## Task prompt
Please, without the pictures, retype exactly the lines from the start of the material through the line that holds "child('child in grey".

---------- Data for this exercise ----------

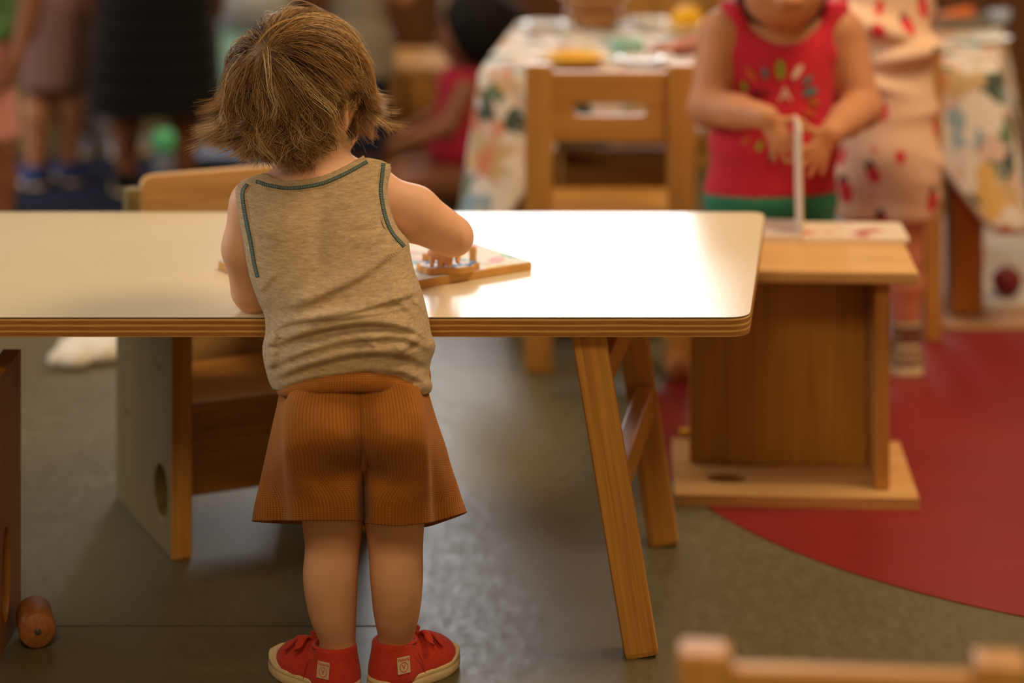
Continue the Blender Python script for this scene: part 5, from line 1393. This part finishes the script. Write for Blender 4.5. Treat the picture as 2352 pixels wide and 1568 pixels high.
child('child in grey shirt and navy trousers behind toddler head', at(822, 6.2), 6.2, -0.5, 0.78, SKIN_SUN, DARKHAIR, [('trousers', NAVY, 0.50, 0.10, 0.004, 0.010, True), ('shirt', GREYS, 0.80, 0.35, 0.0, 0.012, False)], BLUESH, 0.045, arms=((0.16, 0.02, 0.62), (0.06, 0.13, 0.60)))

# dark haired child sitting on the floor in a red dress
q = empty('person', (at(1080, 5.95), 5.95, 0), 'dark haired child in red dress sitting on floor beside patterned table', 'person')
D2 = 5.95
Q1 = Field((-0.38, 5.66, 0.0), (0.12, 6.22, 0.60), 0.007)
Q1.ell(P(1075, 330, D2), (0.075, 0.075, 0.07), 0.03); Q1.ell(P(1072, 250, D2), (0.068, 0.062, 0.08), 0.03); Q1.ell(P(1075, 185, D2), (0.068, 0.055, 0.05), 0.03)
hq = A_(P(1085, 70, D2 - 0.01))
Q1.cap(P(1078, 170, D2), P(1082, 120, D2), 0.034, 0.034, 0.02); Q1.ell(hq, (0.080, 0.074, 0.086), 0.01); Q1.ell(hq + A_((-0.03, 0, -0.035)), (0.05, 0.055, 0.045), 0.015); Q1.ell(hq + A_((-0.084, 0, -0.02)), (0.012, 0.011, 0.012), 0.008)
for dy, zz in ((-0.05, 0.0), (0.05, 0.0)):
    hip, kn, an = A_((P(1075, 0, D2).x, D2 + dy, 0.058)), A_((P(1075, 0, D2).x - 0.155, D2 + dy * 2.0 - 0.07, 0.072)), A_((P(1075, 0, D2).x - 0.27, D2 + dy * 1.6 - 0.13, 0.034))
    Q1.cap(hip, kn, 0.050, 0.036, 0.02); Q1.cap(kn, an, 0.035, 0.024, 0.01); Q1.cap(an, an + A_((-0.055, -0.01, 0.022)), 0.022, 0.016, 0.01)
    sh2 = A_(P(1072, 195, D2)) + A_((0, dy * 1.5, 0)); el2 = sh2 + A_((-0.045, dy * 0.6, -0.085)); wr2 = el2 + A_((-0.09, -0.02, -0.03))
    Q1.cap(sh2, el2, 0.028, 0.024, 0.012); Q1.cap(el2, wr2, 0.024, 0.017, 0.01); add_hand(Q1, wr2, (-1, 0, -0.2), (0, 0, 1), 1 if dy > 0 else -1, 0.085, k=0.004)
Q1.plane((0, 0, -1), -0.004); Q1.build('body', SKIN_BROWN, q)
Q2 = Field((-0.26, 5.74, 0.02), (0.05, 6.16, 0.42), 0.007)
Q2.ell(P(1072, 255, D2), (0.080, 0.074, 0.095), 0.03); Q2.ell(P(1068, 335, D2), (0.098, 0.10, 0.07), 0.03); Q2.ell(P(1075, 185, D2), (0.074, 0.064, 0.05), 0.03); Q2.plane((0, 0, -1), -0.05); Q2.plane((0, 0, 1), float(P(0, 148, D2).z))
DRESS = cot('magenta_red_cotton', lin(176, 38, 62)); Q2.build('dress', DRESS, q)
Q3 = Field(hq - 0.17, hq + 0.17, 0.007); Q3.ell(hq + A_((0.018, 0, 0.010)), (0.096, 0.090, 0.100), 0.01); Q3.ell(hq + A_((0.065, 0.02, -0.01)), (0.085, 0.08, 0.085), 0.02); Q3.ell(hq + A_((-0.085, 0, -0.03)), (0.072, 0.062, 0.066), 0.01, 'sub'); Q3.build('hair', BLACKH, q)

# low pine bench-cupboard behind the toddler's head
cab = empty('low_cupboard', (at(935, 6.47), 6.47, 0), 'low wooden bench cupboard behind the sitting child in red', 'cupboard')
CW = 0.44
box('top', cab, (0.0, 0, 0.272), (CW + 0.02, 0.33, 0.022), PINE['x'], bev=0.004)
for s in (-1, 1): box('side', cab, (s * (CW / 2 - 0.01), 0, 0.130), (0.02, 0.30, 0.26), WOOD['z'])
box('back', cab, (0, 0.142, 0.130), (CW - 0.041, 0.012, 0.26), WOOD['x']); box('bottom', cab, (0, 0, 0.012), (CW - 0.041, 0.27, 0.02), WOOD['x'])
for s in (-1, 1):
    d_ = box('door', cab, (s * (CW / 4 - 0.005), -0.148, 0.140), (CW / 2 - 0.024, 0.016, 0.235), WOOD['z'])
    lathe('knob', d_, [(0.0001, 0), (0.009, 0), (0.006, 0.008), (0.010, 0.016), (0.0001, 0.019)], DARKW['z'], (-s * 0.075, -0.008, 0.02), (math.pi / 2, 0, 0), 16)

# row of tall brown cupboards along the back
def cupboard(X, Y, w_, h, d_, label, mat=DARKW):
    r = empty('cupboard', (X, Y, 0), label, 'cupboard', 'brown cupboards along the back')
    for s in (-1, 1): box('side', r, (s * (w_ / 2 - 0.01), 0, h / 2), (0.02, d_, h), mat['z'])
    box('top', r, (0, 0, h + 0.0105), (w_ + 0.01, d_ + 0.01, 0.02), mat['x']); box('back', r, (0, d_ / 2 - 0.008, h / 2), (w_ - 0.041, 0.012, h - 0.002), mat['z'])
    box('plinth', r, (0, -d_ / 2 + 0.03, 0.03), (w_ - 0.041, 0.02, 0.06), mat['x'])
    for s in (-1, 1):
        dd = box('door', r, (s * (w_ / 4 - 0.004), -d_ / 2 + 0.009, (h + 0.06) / 2), (w_ / 2 - 0.016, 0.018, h - 0.07), mat['z'])
        lathe('knob', dd, [(0.0001, 0), (0.010, 0), (0.007, 0.010), (0.012, 0.018), (0.0001, 0.022)], WOOD['z'], (-s * (w_ / 4 - 0.04), -0.009, 0.05), (math.pi / 2, 0, 0), 16)
    return r
cupboard(-1.45, 7.35, 0.80, 0.86, 0.40, 'leftmost dark brown cupboard behind the children')
cupboard(-0.62, 7.35, 0.80, 0.86, 0.40, 'dark brown cupboard behind toddler head')
cupboard(0.21, 7.35, 0.80, 0.86, 0.40, 'dark brown cupboard behind the dark haired child')
cupboard(0.52, 6.55, 0.50, 0.52, 0.36, 'honey wood cupboard behind the lemon dish', WOOD)
cupboard(1.30, 6.75, 0.80, 0.90, 0.40, 'dark brown cupboard at right behind patterned table')

# crate under the cloth table, ball, mat, rug
cr = empty('wooden_crate', (0.225, 5.10, 0), 'wooden slatted crate under patterned table, seen through chair', 'crate')
for z in (0.035, 0.105, 0.175, 0.245):
    box('slat', cr, (0, -0.11, z), (0.25, 0.012, 0.055), WOOD['x']); box('slat', cr, (0, 0.11, z), (0.25, 0.012, 0.055), WOOD['x'])
    for s in (-1, 1): box('slat', cr, (s * 0.118, 0, z), (0.012, 0.207, 0.055), WOOD['y'])
box('bottom', cr, (0, 0, 0.009), (0.222, 0.206, 0.012), WOOD['x'])
MATM = plain('pale_mat', lin(196, 184, 174), 0.8, 0.2, 0.04, 20); MATE = plain('mat_edge', lin(176, 132, 96), 0.7)
pm = empty('play_mat', (1.12, 5.15, 0), 'pale play mat with tan border under right end of patterned table', 'mat')
prism('border', pm, rounded([(-0.28, -0.42), (0.75, -0.42), (0.75, 0.60), (-0.28, 0.60)], 0.02, 4), 0.010, MATE, (0, 0, 0.0016), bev=0.003)
prism('field', pm, rounded([(-0.25, -0.27), (0.72, -0.27), (0.72, 0.57), (-0.25, 0.57)], 0.02, 4), 0.003, MATM, (0, 0, 0.0116))
bp = PF(2308, 692)
bl = Field(A_((bp.x, bp.y - 0.02, 0.046)) - 0.045, A_((bp.x, bp.y - 0.02, 0.046)) + 0.045, 0.003)
bl.ell((bp.x, bp.y - 0.02, 0.0465), (0.031, 0.031, 0.031)); bl.cap((bp.x + 0.016, bp.y - 0.046, 0.058), (bp.x + 0.018, bp.y - 0.049, 0.06), 0.0035, 0.003, 0.004, 'sub')
tag(bl.build('ball', plain('dark_red_rubber', lin(108, 20, 28), 0.5, 0.3, 0.05, 60), None, (bp.x, bp.y, 0.0146)), 'dark red ball on the pale play mat', 'ball')
rg = Field((-1.10, 4.36, 0.0), (-0.52, 5.1, 0.07), 0.009)
rng = np.random.default_rng(4)
for i in range(340):
    a, b_ = rng.uniform(0, 1, 2); X_ = -0.85 + a * 0.34 + (0.05 * b_); Y_ = 4.44 + 0.22 * a * 1.0 + b_ * 0.40
    rg.ell((X_, Y_, 0.010), (rng.uniform(0.018, 0.032), rng.uniform(0.018, 0.032), rng.uniform(0.014, 0.026)), 0.006)
rg.plane((0, 0, -1), -0.001)
tag(rg.build('sheepskin', plain('white_fleece', lin(226, 214, 194), 0.95, 0.1, 0.12, 90, 0.3, 0.4), None, (-0.7, 4.7, 0)), 'white fluffy sheepskin on floor beyond white table', 'rug')
bm_ = prism('floor_mat', None, rounded([(-0.45, -0.40), (0.45, -0.40), (0.45, 0.40), (-0.45, 0.40)], 0.03, 4), 0.008, plain('blue_mat', lin(30, 38, 60), 0.8, 0.2, 0.1, 20), (-1.05, 6.1, 0.0005))
tag(bm_, 'dark blue floor mat under the children at left', 'mat')
bm2 = prism('floor_mat', None, rounded([(-0.2, -0.25), (0.2, -0.25), (0.2, 0.25), (-0.2, 0.25)], 0.03, 4), 0.008, plain('pale_blue_mat', lin(150, 168, 208), 0.7, 0.3), (-0.66, 6.45, 0.0005), (0, 0, 0.1))
tag(bm2, 'pale blue floor mat left of toddler head', 'mat')
bo = empty('drink_bottle', (at(377, 5.83), 5.83, 0.009), 'grey drink bottle with green cap between brown legs', 'bottle')
lathe('bottle_body', bo, [(0.0001, 0), (0.026, 0), (0.028, 0.004), (0.028, 0.125), (0.022, 0.140), (0.0001, 0.141)], plain('grey_plastic', lin(116, 122, 138), 0.4, 0.4), n=28)
lathe('bottle_cap', bo, [(0.0001, 0.1412), (0.024, 0.1412), (0.029, 0.150), (0.028, 0.178), (0.018, 0.192), (0.0001, 0.195)], plain('green_plastic', lin(96, 200, 140), 0.4, 0.4), n=28)
tub = empty('glare_stand_in', (at(590, 7.0), 6.96, 0), 'made-up mint and white tub standing in for bright reflection behind toddler head', 'tub')  # added tub; its pale colours stand in for a bright window reflection
lathe('glare_body', tub, [(0.0001, 0), (0.09, 0), (0.10, 0.30), (0.0001, 0.30)], plain('mint_glare', lin(170, 220, 196), 0.4, 0.4), n=32)
lathe('glare_lid', tub, [(0.0001, 0.301), (0.108, 0.301), (0.108, 0.45), (0.09, 0.47), (0.0001, 0.47)], plain('white_glare', lin(232, 240, 240), 0.4, 0.4), n=32)
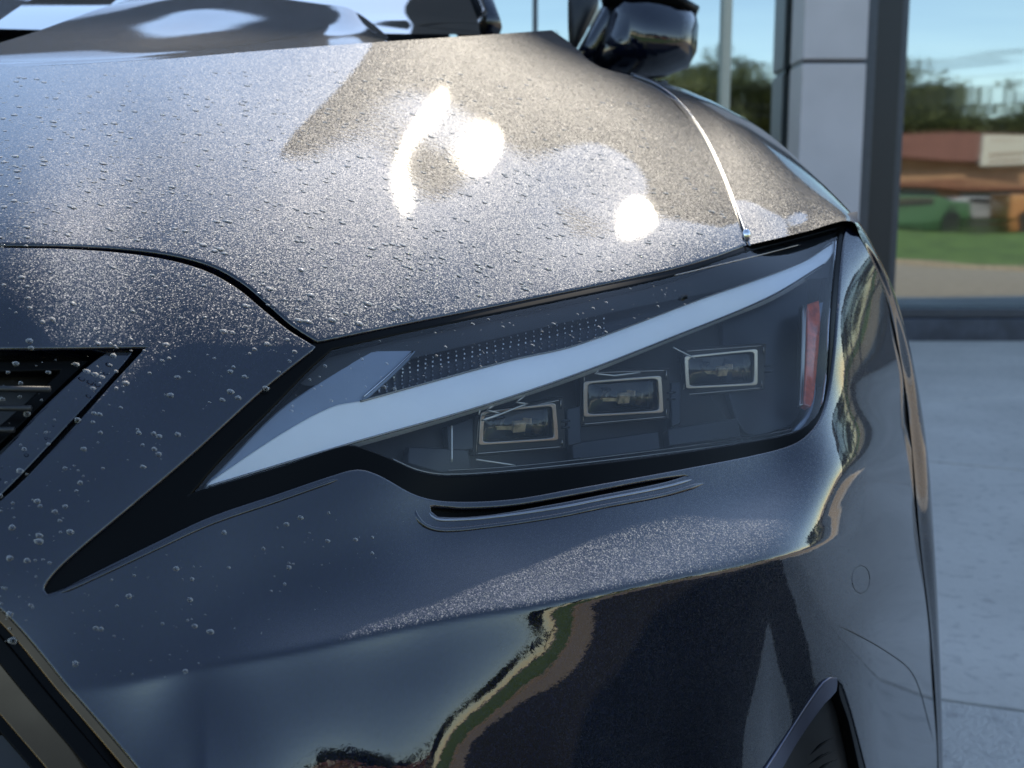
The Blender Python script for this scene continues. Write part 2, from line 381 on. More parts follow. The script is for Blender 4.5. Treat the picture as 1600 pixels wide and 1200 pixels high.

----------

## Output
Continue the Blender Python script for this scene: part 5, from line 1393. This part finishes the script. Write for Blender 4.5. Treat the picture as 2352 pixels wide and 1568 pixels high.
child('child in grey shirt and navy trousers behind toddler head', at(822, 6.2), 6.2, -0.5, 0.78, SKIN_SUN, DARKHAIR, [('trousers', NAVY, 0.50, 0.10, 0.004, 0.010, True), ('shirt', GREYS, 0.80, 0.35, 0.0, 0.012, False)], BLUESH, 0.045, arms=((0.16, 0.02, 0.62), (0.06, 0.13, 0.60)))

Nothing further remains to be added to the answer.